I acknowledge it is possible that your druid (or ranger) will not further the tank path and might be why you're asking. However, with the qualifications you gave above of both needing to take a hit and needing to do damage that's a lot to put on one persons shoulders (esp guessing you're also primary healer:P). Hopefully your team will help you out.

If not and you want to keep up with archering, you may consider 2 levels of Order of the Bow Initiate (Complete Divine). This allows you to shoot into melee, so you could be up there doing archer damage and taking hits. There are other classes/spells that allow this too but it makes sense for a cleric archer (I have one myself).

As others have answered, I have also witnessed what you want done with minimal changes to the character but a tremendous amount of personal buffing. The problem with this, I've seen is it takes/can take a couple rounds to make happen (a friend of mine likes to say "wait for it"=). However, with that in mind, consider this.
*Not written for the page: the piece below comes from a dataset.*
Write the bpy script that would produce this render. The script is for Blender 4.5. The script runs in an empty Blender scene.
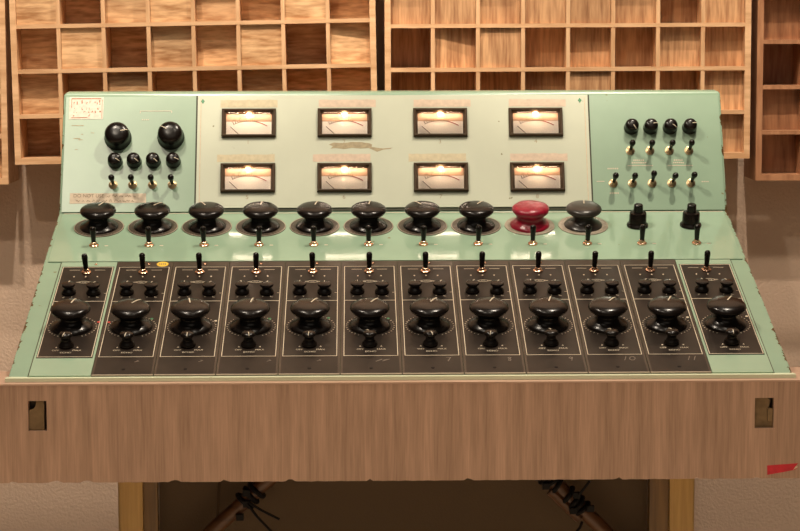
import bpy, bmesh, math, random
from mathutils import Matrix, Vector, noise
R = math.radians; PI = math.pi
S = bpy.context.scene
COL = S.collection
Z0 = 0.92                                  # height of the console's front edge above the floor

# ------------------------------------------------------------------ materials
def _new(name):
    m = bpy.data.materials.new(name); m.use_nodes = True
    nt = m.node_tree; b = nt.nodes['Principled BSDF']
    return m, nt, b
def N(nt, t, **kw):
    n = nt.nodes.new(t)
    for k, v in kw.items(): setattr(n, k, v)
    return n
def plain(name, col, rough=.5, metal=0, coat=0, spec=.5, bump=0, bscale=200, vary=0, vscale=20):
    m, nt, b = _new(name)
    b.inputs['Base Color'].default_value = (*col, 1)
    b.inputs['Roughness'].default_value = rough; b.inputs['Metallic'].default_value = metal
    b.inputs['Coat Weight'].default_value = coat; b.inputs['Coat Roughness'].default_value = .08
    b.inputs['Specular IOR Level'].default_value = spec
    tc = N(nt, 'ShaderNodeTexCoord')
    if vary:
        n = N(nt, 'ShaderNodeTexNoise'); n.inputs['Scale'].default_value = vscale; n.inputs['Detail'].default_value = 6
        nt.links.new(tc.outputs['Object'], n.inputs['Vector'])
        r = N(nt, 'ShaderNodeMapRange'); r.inputs[1].default_value = .3; r.inputs[2].default_value = .7
        r.inputs[3].default_value = 1 - vary; r.inputs[4].default_value = 1 + vary
        nt.links.new(n.outputs['Fac'], r.inputs[0])
        x = N(nt, 'ShaderNodeVectorMath', operation='SCALE'); x.inputs[0].default_value = col
        nt.links.new(r.outputs[0], x.inputs['Scale']); nt.links.new(x.outputs[0], b.inputs['Base Color'])
    if bump:
        n = N(nt, 'ShaderNodeTexNoise'); n.inputs['Scale'].default_value = bscale; n.inputs['Detail'].default_value = 4
        nt.links.new(tc.outputs['Object'], n.inputs['Vector'])
        bp = N(nt, 'ShaderNodeBump'); bp.inputs['Strength'].default_value = bump; bp.inputs['Distance'].default_value = .002
        nt.links.new(n.outputs['Fac'], bp.inputs['Height']); nt.links.new(bp.outputs[0], b.inputs['Normal'])
    return m
def emit(name, col, s):
    m, nt, b = _new(name)
    b.inputs['Base Color'].default_value = (*col, 1)
    b.inputs['Emission Color'].default_value = (*col, 1); b.inputs['Emission Strength'].default_value = s
    return m
def enamel(name, col, edge=None, rough=.26):
    """painted sheet metal; edge = half width where the paint is chipped to brown metal"""
    m, nt, b = _new(name)
    b.inputs['Roughness'].default_value = rough
    tc = N(nt, 'ShaderNodeTexCoord')
    n = N(nt, 'ShaderNodeTexNoise'); n.inputs['Scale'].default_value = 9; n.inputs['Detail'].default_value = 5
    nt.links.new(tc.outputs['Object'], n.inputs['Vector'])
    r = N(nt, 'ShaderNodeValToRGB')
    r.color_ramp.elements[0].position = .3; r.color_ramp.elements[1].position = .7
    r.color_ramp.elements[0].color = (*[c * .93 for c in col], 1); r.color_ramp.elements[1].color = (*[min(1, c * 1.05) for c in col], 1)
    nt.links.new(n.outputs['Fac'], r.inputs['Fac'])
    out = r.outputs['Color']
    # small scuffs
    n2 = N(nt, 'ShaderNodeTexNoise'); n2.inputs['Scale'].default_value = 60; n2.inputs['Detail'].default_value = 3
    nt.links.new(tc.outputs['Object'], n2.inputs['Vector'])
    r2 = N(nt, 'ShaderNodeMapRange'); r2.inputs[1].default_value = .735; r2.inputs[2].default_value = .76
    nt.links.new(n2.outputs['Fac'], r2.inputs[0])
    mx = N(nt, 'ShaderNodeMix', data_type='RGBA')
    mx.inputs['B'].default_value = (.22, .2, .1, 1)
    nt.links.new(r2.outputs[0], mx.inputs['Factor']); nt.links.new(out, mx.inputs['A']); out = mx.outputs['Result']
    if edge:
        sx = N(nt, 'ShaderNodeSeparateXYZ'); nt.links.new(tc.outputs['Object'], sx.inputs[0])
        ab = N(nt, 'ShaderNodeMath', operation='ABSOLUTE'); nt.links.new(sx.outputs['X'], ab.inputs[0])
        n3 = N(nt, 'ShaderNodeTexNoise'); n3.inputs['Scale'].default_value = 38; n3.inputs['Detail'].default_value = 8; n3.inputs['Roughness'].default_value = .65
        nt.links.new(tc.outputs['Object'], n3.inputs['Vector'])
        r3 = N(nt, 'ShaderNodeMapRange'); r3.inputs[1].default_value = .5; r3.inputs[2].default_value = .8
        r3.inputs[3].default_value = edge - .0007; r3.inputs[4].default_value = edge - .013
        nt.links.new(n3.outputs['Fac'], r3.inputs[0])
        gt = N(nt, 'ShaderNodeMath', operation='GREATER_THAN')
        nt.links.new(ab.outputs[0], gt.inputs[0]); nt.links.new(r3.outputs[0], gt.inputs[1])
        mx = N(nt, 'ShaderNodeMix', data_type='RGBA'); mx.inputs['B'].default_value = (.10, .055, .02, 1)
        nt.links.new(gt.outputs[0], mx.inputs['Factor']); nt.links.new(out, mx.inputs['A']); out = mx.outputs['Result']
    nt.links.new(out, b.inputs['Base Color'])
    bp = N(nt, 'ShaderNodeBump'); bp.inputs['Strength'].default_value = .06; bp.inputs['Distance'].default_value = .002
    n4 = N(nt, 'ShaderNodeTexNoise'); n4.inputs['Scale'].default_value = 25
    nt.links.new(tc.outputs['Object'], n4.inputs['Vector'])
    nt.links.new(n4.outputs['Fac'], bp.inputs['Height']); nt.links.new(bp.outputs[0], b.inputs['Normal'])
    return m
def wood(name, c0, c1, scale, rough=.5, rand=0.0, streak=None, contrast=(.35, .65), dist=1.5, bump=.05, fine=.4):
    """grain runs along the axis that has the smallest number in scale; rand shifts grain and tone per object"""
    m, nt, b = _new(name)
    b.inputs['Roughness'].default_value = rough
    tc = N(nt, 'ShaderNodeTexCoord'); oi = N(nt, 'ShaderNodeObjectInfo')
    mp = N(nt, 'ShaderNodeMapping'); mp.inputs['Scale'].default_value = scale
    nt.links.new(tc.outputs['Object'], mp.inputs['Vector'])
    vec = mp.outputs[0]
    if rand:
        sc = N(nt, 'ShaderNodeMath', operation='MULTIPLY'); sc.inputs[1].default_value = 37
        nt.links.new(oi.outputs['Random'], sc.inputs[0])
        ad = N(nt, 'ShaderNodeVectorMath', operation='ADD'); nt.links.new(vec, ad.inputs[0]); nt.links.new(sc.outputs[0], ad.inputs[1]); vec = ad.outputs[0]
    n = N(nt, 'ShaderNodeTexNoise'); n.inputs['Scale'].default_value = 1; n.inputs['Detail'].default_value = 3; n.inputs['Distortion'].default_value = dist
    nt.links.new(vec, n.inputs['Vector'])
    f = N(nt, 'ShaderNodeTexNoise'); f.inputs['Scale'].default_value = 5; f.inputs['Detail'].default_value = 5
    nt.links.new(vec, f.inputs['Vector'])
    mxv = N(nt, 'ShaderNodeMix', data_type='FLOAT'); mxv.inputs['Factor'].default_value = fine
    nt.links.new(n.outputs['Fac'], mxv.inputs['A']); nt.links.new(f.outputs['Fac'], mxv.inputs['B'])
    r = N(nt, 'ShaderNodeValToRGB')
    r.color_ramp.elements[0].position, r.color_ramp.elements[1].position = contrast
    r.color_ramp.elements[0].color = (*c0, 1); r.color_ramp.elements[1].color = (*c1, 1)
    nt.links.new(mxv.outputs['Result'], r.inputs['Fac'])
    out = r.outputs['Color']
    if rand:
        hs = N(nt, 'ShaderNodeHueSaturation')
        r2 = N(nt, 'ShaderNodeMapRange'); r2.inputs[3].default_value = 1 - rand; r2.inputs[4].default_value = 1 + rand * .6
        nt.links.new(oi.outputs['Random'], r2.inputs[0]); nt.links.new(r2.outputs[0], hs.inputs['Value'])
        nt.links.new(out, hs.inputs['Color']); out = hs.outputs['Color']
    nt.links.new(out, b.inputs['Base Color'])
    bp = N(nt, 'ShaderNodeBump'); bp.inputs['Strength'].default_value = bump; bp.inputs['Distance'].default_value = .001
    nt.links.new(f.outputs['Fac'], bp.inputs['Height']); nt.links.new(bp.outputs[0], b.inputs['Normal'])
    return m

GREEN = (.272, .385, .275)
M = {}
M['green'] = enamel('green_enamel', GREEN)
M['green_gloss'] = enamel('green_enamel_gloss', GREEN, rough=.09)
M['green_shell'] = enamel('green_enamel_chipped', GREEN, edge=.6)
M['cream'] = enamel('cream_enamel', (.53, .55, .425), rough=.45)
M['plate'] = plain('black_phenolic', (.018, .0125, .0095), .38, vary=.5, vscale=16, spec=.22)
M['rail'] = plain('brown_plate', (.05, .035, .025), .34, vary=.3, vscale=14, spec=.3)
M['bakelite'] = plain('black_bakelite', (.0075, .0048, .0037), .25, spec=.3)
M['bakelite_worn'] = plain('worn_grey_bakelite', (.03, .024, .019), .3, vary=.3, vscale=60)
M['red'] = plain('red_tape_wrap', (.27, .006, .024), .28, bump=.5, bscale=110, vary=.25, vscale=60)
M['dial'] = plain('brown_dial_metal', (.085, .064, .048), .35, metal=.3, vary=.2, vscale=40)
M['dial_pale'] = plain('pale_dial_metal', (.30, .25, .19), .4, vary=.25, vscale=90)
M['ink'] = plain('cream_ink', (.62, .53, .40), .5)
M['ink_dim'] = plain('worn_cream_ink', (.30, .245, .18), .5)
M['scratch'] = plain('scratch', (.20, .165, .13), .5)
M['copper'] = plain('coppery_nut', (.72, .44, .30), .25, metal=1)
M['brass'] = plain('brass_nut', (.50, .37, .21), .32, metal=1)
M['darkmetal'] = plain('dark_steel', (.06, .045, .035), .4, metal=.6)
M['bezel'] = plain('brown_bezel', (.06, .036, .018), .6, spec=.2)
M['bezel_in'] = plain('dark_bezel_inside', (.05, .028, .013), .6, spec=.2)
M['face'] = plain('meter_card', (.93, .82, .70), .6)
M['amber'] = plain('amber_meter_band', (.52, .30, .165), .5)
M['needle'] = plain('meter_needle', (.12, .06, .03), .5)
M['redarc'] = plain('meter_red_arc', (.42, .05, .03), .5)
M['meter_ink'] = plain('meter_ink', (.16, .09, .04), .6)
M['lamp'] = emit('lamp_filament', (1, .72, .42), 160)
M['tape'] = plain('old_masking_tape', (.60, .47, .32), .7, vary=.12, vscale=120)
M['tape_cream'] = plain('tape_residue_cream', (.58, .50, .33), .65, vary=.10, vscale=120)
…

If your party is not willing to wait while you buff and your GMs criteria is that you are in the front and do damage to be a "tank" then really the question is beyond what you should change and becomes how do you out damage your own team or why won't they wait for you. That very question seems against the team nature to me. So again, my advice is discuss with your team.

It is possible that the end answer will be "I could use a few more buffs" from your ranger (or druid). Or "we didn't know you felt that way". Or as said above, they could just be waiting to come into their own as they gain more levels and gear.

As a semi-aside, another thing I've noticed is that with GMs who define tank the way yours does is that at higher level (or even lower level) when the foes have multiple attacks, they generally go for the full round option on the character in range rather than one attack on the character doing damage. This is not always true and you know your GM, but this is something to keep in mind as well. Things very well may change at or around level 6. You may be able to become the tank with low damage just by the virtue of being in the front. That obviously will not apply in all circumstances but I believe is the situation you associated with the Q.

At the end of the day, I always advocate play what you want to play. If you want to change, then others have given solid advice. If you don't, I think (and hope) there are ways you and the team can make things work.